For more than a decade, Darvill and his colleagues have been excavating hidden layers of Stonehenge and analyzing their findings. Recently, they deciphered the geochemical signatures of the monument’s sarsens, which are the building blocks of an outer ring called the Sarsen Circle, four stones beyond the ring called the Station Stone Rectangle, and five “Trilithon” stones at the center of the site called the Trilithon Horseshoe.

While smaller bluestones within the monument had previously been traced to Wales, Darvill’s team discovered that all the sarsens were likely sourced from West Woods, a location about 10 miles north of Stonehenge, according to a 2020 study in Science Advances. Given this common origin, the sarsens were likely considered parts of a unified group by Stonehenge’s creators, which got Darvill thinking about his new calendar model.

“It was recognizing the unity of the sarsen settings” that inspired the research, he said. “That came from two sources. First, the dating models that we published a few years ago, but second, much more recent, was that just about all the sarsens seem to have come from a single source at West Woods near Marlborough.”

“In sum, stones from a single source put up at the same time suggests a high level of integrity to what was being built,” he added.

Darvill pored over other calendars from the period while also examining the numerology and layout of Stonehenge’s megaliths. In the calendar that emerged from his analysis, each of the 30 megaliths in the Sarsen Circle represents a day of the month, which is itself divided into three 10-day weeks that are marked by anomalous stones.

The Trilithons arranged at the center of the site acted as a special five-day “intercalary” month that shored up the drift of time over a single year, while the Station Stones marked leap days that were invoked every four years, similar to corrections in our own modern calendar. All of these calendric innovations worked together to ensure that the winter and summer solstices would be perfectly framed within its stone arches each year, denoting the correct passage of time.

The model not only fits into the structure of Stonehenge, it also echoes some of the solar calendars in use in parts of Europe and the Middle East some 5,000 years ago. Darvill suggests that Stonehenge’s creators may have been influenced by solar calendars developed in Egypt or Mesopotamia, an indication that farflung cultural exchanges were taking place. This possibility is supported by other archeological evidence at Stonehenge, including the bones of a man known as the Amesbury archer, who lived 4,300 years ago and originally hailed from the Alps, according to an isotope analysis of his remains. These findings hint that Stonehenge attracted people from great distances in the past as well as in the present, a draw that adds to its allure and inspires researchers like Darvill to unravel its secrets.

“Stonehenge is a wonderful challenge to everyone and it is enchanting and quizzical in equal measure,” Darvill said. “Starting to understand its many facets certainly gives a sense of responsibility, indeed the work we did excavating inside the circles in 2008 was very great responsibility and was the start of the research process that is now delivering new insights.”

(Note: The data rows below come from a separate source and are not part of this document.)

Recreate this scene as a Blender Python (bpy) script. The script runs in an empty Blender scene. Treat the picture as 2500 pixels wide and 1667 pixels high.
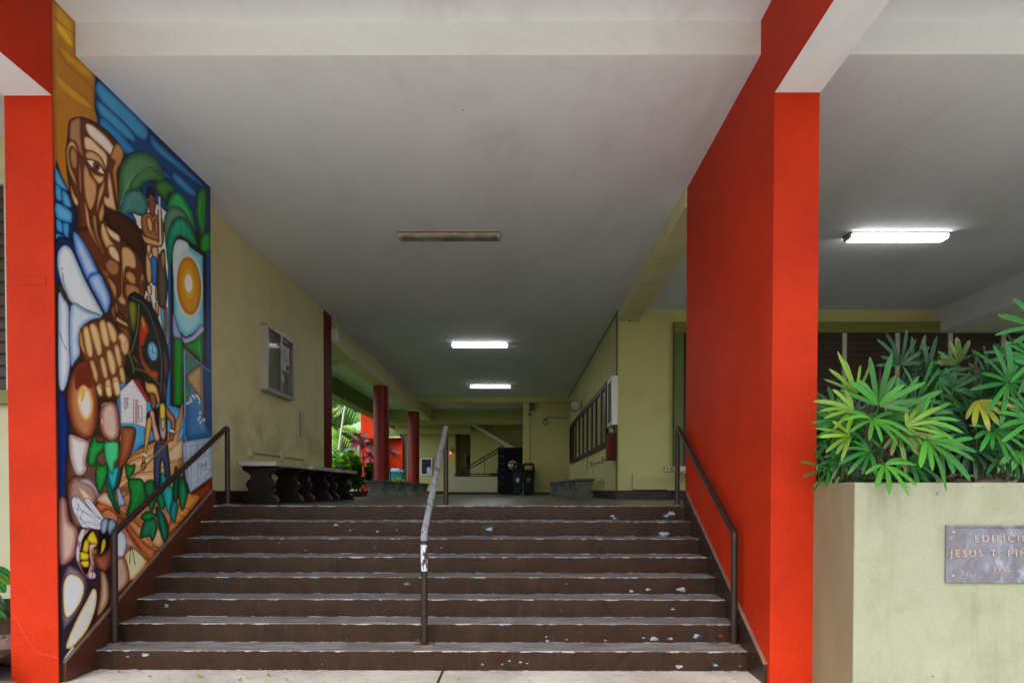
import bpy, math, random
import numpy as np
from mathutils import Vector, Matrix
random.seed(7); rng = np.random.default_rng(7)
R_ = math.radians
scene = bpy.context.scene
C = scene.collection
# ---------------------------------------------------------------- camera (24 mm lens with shift), sky, sun, exposure
F, CX, CY, EYE = 1667.0, 1262.34, 1227.15, 1.376
def _rot():
    c, s = math.cos(-.0048), math.sin(-.0048); A = Matrix(((c, -s, 0), (s, c, 0), (0, 0, 1)))
    c, s = math.cos(.0185), math.sin(.0185); B = Matrix(((1, 0, 0), (0, c, -s), (0, s, c)))
    c, s = math.cos(.001), math.sin(.001); D = Matrix(((c, 0, s), (0, 1, 0), (-s, 0, c)))
    return D @ B @ A
RM = _rot()
cd = bpy.data.cameras.new('camera'); cam = bpy.data.objects.new('camera', cd); C.objects.link(cam)
cd.lens = 24.005; cd.sensor_width = 36; cd.shift_x = -(CX-1250)/2500; cd.shift_y = (CY-833.5)/2500; cd.clip_start = .05; cd.clip_end = 600
m = Matrix.Identity(4)
for i in range(3):
    m[i][0] = RM[0][i]; m[i][1] = RM[2][i]; m[i][2] = -RM[1][i]
m[2][3] = EYE; cam.matrix_world = m; scene.camera = cam
w = bpy.data.worlds.new('World'); scene.world = w; w.use_nodes = True
nt = w.node_tree; bg = nt.nodes['Background']; sky = nt.nodes.new('ShaderNodeTexSky'); sky.sky_type = 'NISHITA'; sky.sun_disc = False
SUN_EL, SUN_AZ = 58, 205      # azimuth measured like the sky's rotation
sky.sun_elevation = R_(SUN_EL); sky.sun_rotation = R_(SUN_AZ); sky.dust_density = 3; sky.air_density = 1.2
hs = nt.nodes.new('ShaderNodeHueSaturation'); hs.inputs['Saturation'].default_value = 1.0
nt.links.new(sky.outputs[0], hs.inputs['Color']); nt.links.new(hs.outputs[0], bg.inputs[0]); bg.inputs[1].default_value = .15
sl = bpy.data.lights.new('sun', 'SUN'); sl.energy = .9; sl.angle = R_(25); sl.color = (1, .97, .93)
so = bpy.data.objects.new('sun', sl); C.objects.link(so)
az = R_(SUN_AZ); el = R_(SUN_EL); sd = Vector((math.sin(az)*math.cos(el), math.cos(az)*math.cos(el), math.sin(el)))
so.rotation_euler = sd.to_track_quat('Z', 'Y').to_euler(); so.location = (0, -8, 12)
scene.view_settings.view_transform = 'Standard'; scene.view_settings.look = 'None'; scene.view_settings.gamma = 1
scene.view_settings.exposure = 1.75
scene.render.resolution_x = 1024; scene.render.resolution_y = 682
scene.render.engine = 'CYCLES'; scene.cycles.max_bounces = 10; scene.cycles.diffuse_bounces = 7
# ---------------------------------------------------------------- measuring helpers: a photographed point and one known coordinate give a place
def at(x, y, **k):
    d = RM.transposed() @ Vector(((x-CX)/F, 1, -(y-CY)/F)); (a, v), = k.items(); i = 'XYZ'.index(a)
    o = Vector((0, 0, EYE)); return o+d*((v-o[i])/d[i])
# ---------------------------------------------------------------- materials
def lin(h): return tuple((c/12.92 if c <= .04045 else ((c+.055)/1.055)**2.4) for c in (int(h[i:i+2], 16)/255 for i in (0, 2, 4)))
def N(t, k, **kw):
    n = t.nodes.new('ShaderNode'+k)
    for a, b in kw.items(): setattr(n, a, b)
    return n
def ramp(t, fac, stops):
    r = N(t, 'ValToRGB'); e = r.color_ramp.elements
    while len(e) < len(stops): e.new(.5)
    for q, (p, c) in zip(e, stops): q.position = p; q.color = (c, c, c, 1) if isinstance(c, (int, float)) else (*c, 1)
    t.links.new(fac, r.inputs[0]); return r.outputs[0]
def noise(t, vec, sc, det=5, rough=.6, dist=0):
    n = N(t, 'TexNoise'); n.inputs['Scale'].default_value = sc; n.inputs['Detail'].default_value = det; n.inputs['Roughness'].default_value = rough; n.inputs['Distortion'].default_value = dist
    t.links.new(vec, n.inputs['Vector']); return n.outputs[0]
def mixc(t, f, a, b, mode='MIX'):
    n = N(t, 'Mix', data_type='RGBA', blend_type=mode)
    for s, v in ((n.inputs[0], f), (n.inputs[6], a), (n.inputs[7], b)):
        if hasattr(v, 'is_output'): t.links.new(v, s)
        elif isinstance(v, (int, float)): s.default_value = v
        else: s.default_value = (*v[:3], 1)
    return n.outputs[2]
def vmap(t, vec, sc):
    n = N(t, 'Mapping'); n.inputs['Scale'].default_value = sc; t.links.new(vec, n.inputs[0]); return n.outputs[0]
def bump(t, b, h, st, dist=.01):
    n = N(t, 'Bump'); n.inputs['Strength'].default_value = st; n.inputs['Distance'].default_value = dist
    t.links.new(h, n.inputs['Height']); t.links.new(n.outputs[0], b.inputs['Normal'])
def newmat(name):
    m = bpy.data.materials.new(name); m.use_nodes = True; t = m.node_tree; return m, t, t.nodes['Principled BSDF']
def paint(name, col, rough=.6, var=.10, sc=1.2, dirt=None, dirt_amt=.35, specks=0, speck_col=(.7, .68, .62), bmp=.25, bsc=60, spec=.4, dirt_sc=2.2, stretch=(1, 1, 1), grain=.12, band=None, streak=0):
    m, t, b = newmat(name); P = N(t, 'NewGeometry').outputs['Position']; Q = vmap(t, P, stretch)
    c = mixc(t, ramp(t, noise(t, Q, sc, 6, .65), [(.3, 0.), (.7, 1.)]), tuple(x*(1-var) for x in col), tuple(min(1, x*(1+var)) for x in col))
    if dirt:
        c = mixc(t, ramp(t, noise(t, Q, dirt_sc, 8, .7, .4), [(.5, 0.), (.72, dirt_amt)]), c, dirt)
    if band:      # scuffed stains where people lean and sit: a band of heights broken up by noise
        sz = N(t, 'SeparateXYZ'); t.links.new(P, sz.inputs[0])
        a_ = ramp(t, sz.outputs[2], [(0, 0.), (1, 1.)]) if False else None
        mr = N(t, 'MapRange'); mr.inputs[1].default_value = band[0]; mr.inputs[2].default_value = band[1]; t.links.new(sz.outputs[2], mr.inputs[0])
        bm = ramp(t, mr.outputs[0], [(.0, 0.), (.35, 1.), (.65, 1.), (1., 0.)])
        mm = N(t, 'Math', operation='MULTIPLY'); t.links.new(bm, mm.inputs[0]); t.links.new(ramp(t, noise(t, P, 1.7, 4, .6), [(.46, 0.), (.62, .62)]), mm.inputs[1])
        c = mixc(t, mm.outputs[0], c, tuple(x*.5 for x in col))
    if streak:
        c = mixc(t, ramp(t, noise(t, vmap(t, P, (9, 9, .8)), 1.6, 6, .65), [(.52, 0.), (.75, streak)]), c, tuple(x*.55 for x in col))
    if grain:
        c = mixc(t, 1.0, c, ramp(t, noise(t, P, 130, 3, .7), [(.3, 1-grain), (.7, 1.)]), 'MULTIPLY')
    if specks:
        c = mixc(t, ramp(t, noise(t, P, 42, 3, .6), [(specks, 0.), (specks+.02, 1.)]), c, speck_col)
    t.links.new(c, b.inputs['Base Color']); b.inputs['Roughness'].default_value = rough; b.inputs['Specular IOR Level'].default_value = spec
    n1 = noise(t, P, bsc, 4, .6); n2 = noise(t, P, bsc/9, 4, .6)
    ad = N(t, 'Math', operation='ADD'); t.links.new(n1, ad.inputs[0]); t.links.new(n2, ad.inputs[1]); bump(t, b, ad.outputs[0], bmp, .006)
    return m
M = {}
M['ceiling'] = paint('ceiling_paint', (.74, .785, .82), .75, .05, .8, (.48, .48, .46), .4, .79, (.2, .18, .15), .22, 45, .2, 1.4, (1, .35, 1))
M['fascia'] = paint('fascia_paint', (.73, .755, .755), .7, .05, 1.5, (.5, .48, .42), .3, 0, bmp=.25, bsc=40, spec=.2, stretch=(.5, 1, 1))
M['red'] = paint('red_paint', (.53, .030, .006), .55, .13, 1.6, (.38, .021, .005), .45, .80, (.70, .20, .12), .6, 55, .09, 2.6, grain=.3)
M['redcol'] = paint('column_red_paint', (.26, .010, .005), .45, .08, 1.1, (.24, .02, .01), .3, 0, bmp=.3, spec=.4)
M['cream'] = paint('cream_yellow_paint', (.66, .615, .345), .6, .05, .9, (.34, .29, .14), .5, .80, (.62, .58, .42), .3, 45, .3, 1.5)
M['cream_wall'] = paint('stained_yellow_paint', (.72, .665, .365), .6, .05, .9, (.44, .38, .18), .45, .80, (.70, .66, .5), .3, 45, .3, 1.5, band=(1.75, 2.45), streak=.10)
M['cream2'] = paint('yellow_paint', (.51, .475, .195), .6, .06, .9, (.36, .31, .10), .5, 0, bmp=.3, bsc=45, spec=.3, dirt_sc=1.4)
M['cream_pale'] = paint('pale_cream_paint', (.56, .53, .33), .6, .05, 1.2, (.36, .32, .18), .4, .80, (.72, .70, .56), .35, 40, .3, 1.6)
M['planter'] = paint('planter_paint', (.29, .295, .195), .6, .07, 2.2, (.215, .215, .115), .55, .765, (.42, .44, .32), .8, 26, .3, 3.0, (1.2, 1, .9), grain=.15, streak=.35)
M['planter_side'] = paint('planter_side_paint', (.24, .20, .115), .6, .12, 2.4, (.22, .16, .08), .5, .78, (.45, .42, .3), .4, 30, .3, 1.5, (1, 1, .35))
M['green'] = paint('dark_green_trim', (.085, .115, .022), .5, .1, 1.4, (.05, .06, .02), .3)
M['greenlt'] = paint('olive_beam_paint', (.17, .18, .03), .55, .08, 1.2, (.2, .2, .05), .3)
M['brown'] = paint('brown_skirting_paint', (.030, .016, .011), .36, .2, 2.5, (.11, .08, .06), .4, .745, (.32, .3, .28), .3, 50, .25)
M['stringer_l'] = paint('reddish_brown_paint', (.095, .026, .011), .36, .15, 2.2, (.05, .025, .016), .6, .765, (.45, .40, .36), .35, 45, .28, 1.8)
M['stringer_r'] = paint('dark_brown_paint', (.036, .018, .012), .36, .15, 2.2, (.03, .018, .014), .5, .755, (.45, .42, .4), .35, 45, .25)
M['edge'] = paint('worn_edge_paint', (.22, .14, .10), .5, .3, 9, (.10, .05, .035), .6, .7, (.5, .45, .4))
M['soil'] = paint('soil', (.05, .03, .018), .95, .4, 14, (.10, .06, .03), .7, .72, (.2, .15, .1), 1, 20, .1, 9)
M['rock'] = paint('rock', (.17, .11, .085), .85, .3, 8, (.07, .05, .04), .5, .74, (.35, .3, .26), .8, 14, .2)
M['floor'] = paint('terrazzo_floor', (.165, .15, .12), .34, .14, 1.2, (.05, .042, .032), .5, .70, (.22, .2, .17), .12, 30, .5, 1.0)
M['wood_dark'] = paint('dark_brown_louvre_paint', (.060, .036, .032), .45, .12, 3, (.035, .022, .02), .4)
M['frame_dark'] = paint('dark_bronze_frame', (.018, .012, .010), .5, .15, 3, spec=.2)
M['frame_brown'] = paint('brown_wood_frame', (.13, .05, .02), .5, .2, 6)
M['mullion'] = paint('pale_green_mullion', (.46, .50, .38), .55, .1, 4, (.28, .26, .18), .5)
M['concrete_dark'] = paint('dark_painted_concrete', (.014, .008, .0065), .42, .25, 6, (.04, .028, .024), .4, .74, (.2, .18, .17), .4, 30, .16)
M['concrete_gray'] = paint('weathered_concrete', (.20, .215, .185), .85, .25, 6, (.09, .09, .07), .6, .68, (.32, .33, .29), .6, 40, .2, 4)
M['case_side'] = paint('case_side', (.42, .40, .32), .5, .04, 4); M['white_box'] = paint('white_plastic', (.72, .72, .70), .4, .03, 4)
M['steel'] = paint('aluminium', (.30, .30, .31), .4, .06, 8, bmp=.05)
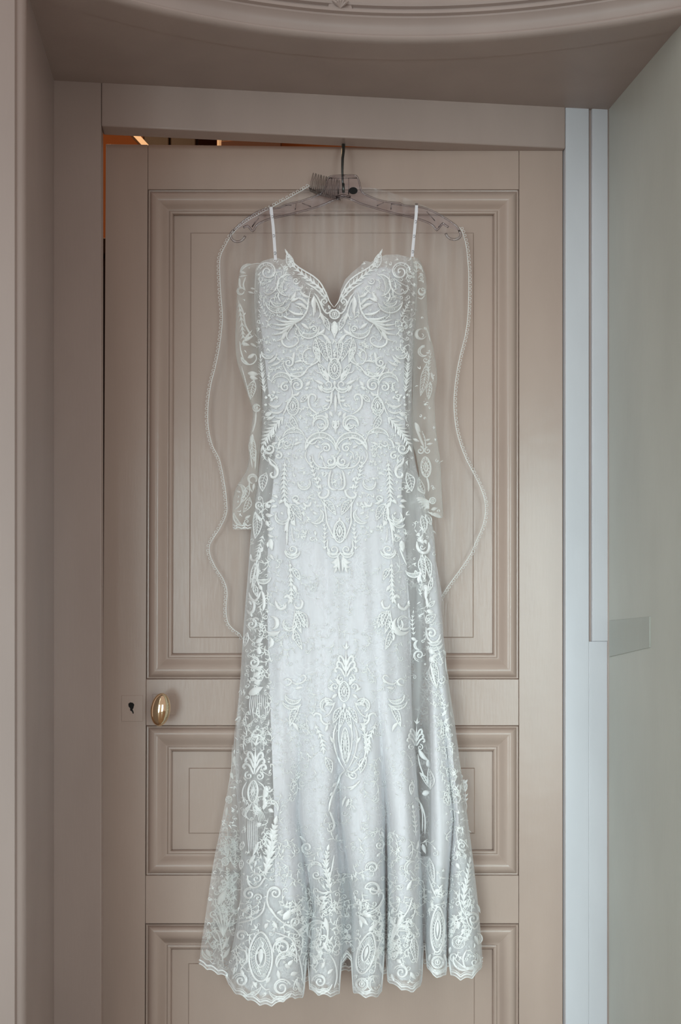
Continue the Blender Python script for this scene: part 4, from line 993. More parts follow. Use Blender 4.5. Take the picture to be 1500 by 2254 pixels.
@motif()
def _(l): l.cord([(578, 1400), (573, 1414), (570, 1430)], 2); l.cord([(544, 1398), (556, 1412), (568, 1416)], 2); l.leaf(564, 1414, 580, 1404, 9); l.leaf(566, 1420, 580, 1417, 6); l.oleaf(545, 1392, 538, 1424, 10); l.leaf(572, 1440, 568, 1424, 10); l.fern([(572, 1402), (574, 1380), (580, 1356)], 8, 6, 40, 0, 2.2, 1.4)
@motif()
def _(l): l.spiral(559, 1458, 14, -120, 1, 1.4, 3.6); l.cres(560, 1460, 13, 30, 150, 6, solid=True); l.leaf(566, 1474, 578, 1466, 8); l.leaf(560, 1488, 574, 1480, 9); l.leaf(553, 1492, 568, 1500, 6)
@motif()
def _(l):
    l.leaf(548, 1528, 580, 1512, 14); l.leaf(560, 1504, 576, 1496, 9); l.leaf(566, 1494, 574, 1486, 7)
    for k in range(10): l.cord([(552+k*4, 1530+3*math.sin(k)), (550+k*4.4, 1552), (552+k*4.2+4*math.sin(k*2), 1572+14*math.sin(k*1.7))], 1.7, .0007)
@motif()
def _(l): l.palm(560, 1702, 1.02, 3)
@motif()
def _(l): l.oval(557, 1742, 11, 24, 4, 6, 3.2, .35); l.cord([(544, 1720), (536, 1734), (534, 1750), (540, 1768)], 2.6); l.cord([(568, 1720), (580, 1730), (586, 1748)], 2.6)
@motif()
def _(l): l.cres(596, 1778, 17, 170, 390, 8); l.leaf(591, 1781, 603, 1788, 9); l.leaf(582, 1756, 580, 1784, 9, -3); l.leaf(586, 1730, 578, 1762, 11, -3); l.spiral(592, 1736, 9, 0, 1, 1.2, 3)
@motif()
def _(l):
    for k in range(5): l.cord([(556, 1766), (548-k*3.6, 1782+k*2), (536+k*5, 1800+k*2)], 1.8, .0008)
    for k in range(5): l.cord([(558, 1766), (566+k*3, 1788), (572+k*3, 1812-k*2)], 1.8, .0008)
    for k in range(6): l.cord([(546+k*4, 1806), (546+k*4, 1840), (548+k*3.4, 1874)], 1.7, .0008)
    l.leaf(564, 1818, 576, 1812, 10)
@motif()
def _(l): l.fern([(586, 1922), (592, 1892), (598, 1856), (606, 1814)], 22, 8, 34, 0, 7, 4); l.cord([(584, 1926), (590, 1896), (594, 1866)], 8, .0017)
@motif()
def _(l): l.leaf(569, 1853, 556, 1886, 7); l.leaf(562, 1882, 545, 1904, 8); l.leaf(564, 1894, 560, 1910, 5); l.oleaf(536, 1852, 530, 1872, 9); l.oleaf(533, 1892, 530, 1914, 9)
@motif()
def _(l): l.spiral(565, 1934, 13, -160, 1, 1.4, 3); l.cord([(544, 1926), (548, 1946), (558, 1954), (572, 1948), (584, 1930)], 4); l.spiral(549, 1968, 15, -60, -1, 1.3, 3.8); l.spiral(569, 1976, 10, 180, 1, 1.4, 2.8)
@motif()
def _(l): l.spiral(606, 1966, 16, 190, 1, 1.4, 4, lead=[(640, 2042), (612, 2022), (594, 2000), (588, 1982)]); l.cord([(596, 1998), (616, 2026), (648, 2044), (672, 2070)], 3); l.cord([(584, 1984), (578, 2006), (560, 2022), (526, 2032)], 4); l.cord([(580, 1998), (556, 2014), (526, 2024)], 2)
@motif()
def _(l):
    for x, y, x1, y1, w in ((536, 2008, 548, 1994, 10), (560, 2010, 570, 2000, 7), (624, 2024, 640, 2000, 13), (640, 2006, 654, 1998, 8), (610, 2010, 622, 2002, 7), (604, 2030, 612, 2044, 9), (590, 2032, 584, 2046, 8)): l.leaf(x, y, x1, y1, w, 2)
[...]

“I think there is a lot more still to know about the site,” he continued. “We have to recognize that it was long-lived and changed its use and purpose over time. Breaking it down into component parts is rather like analyzing the architecture of great churches or cathedrals or temples. They do not serve one purpose but many. So too Stonehenge. The calendar is important because it serves to unite those purposes in time.”

To that end, Darvill’s new calendar model opens a tantalizing window into the lives of people at Stonehenge, though he emphasized that his work on this hypothesis—and others—is just beginning.

“There is a lot more still to do!” he said. “We are still working on materials that we excavated in 2008 and there will no doubt be further insights as we pull all the various strands of evidence together. “

“And it’s an exciting time in archaeology generally because so much rich material is coming to light as excavations prompted by development projects across the country enrich what we know and take us into places that had simply not been investigated before,” Darvill concluded.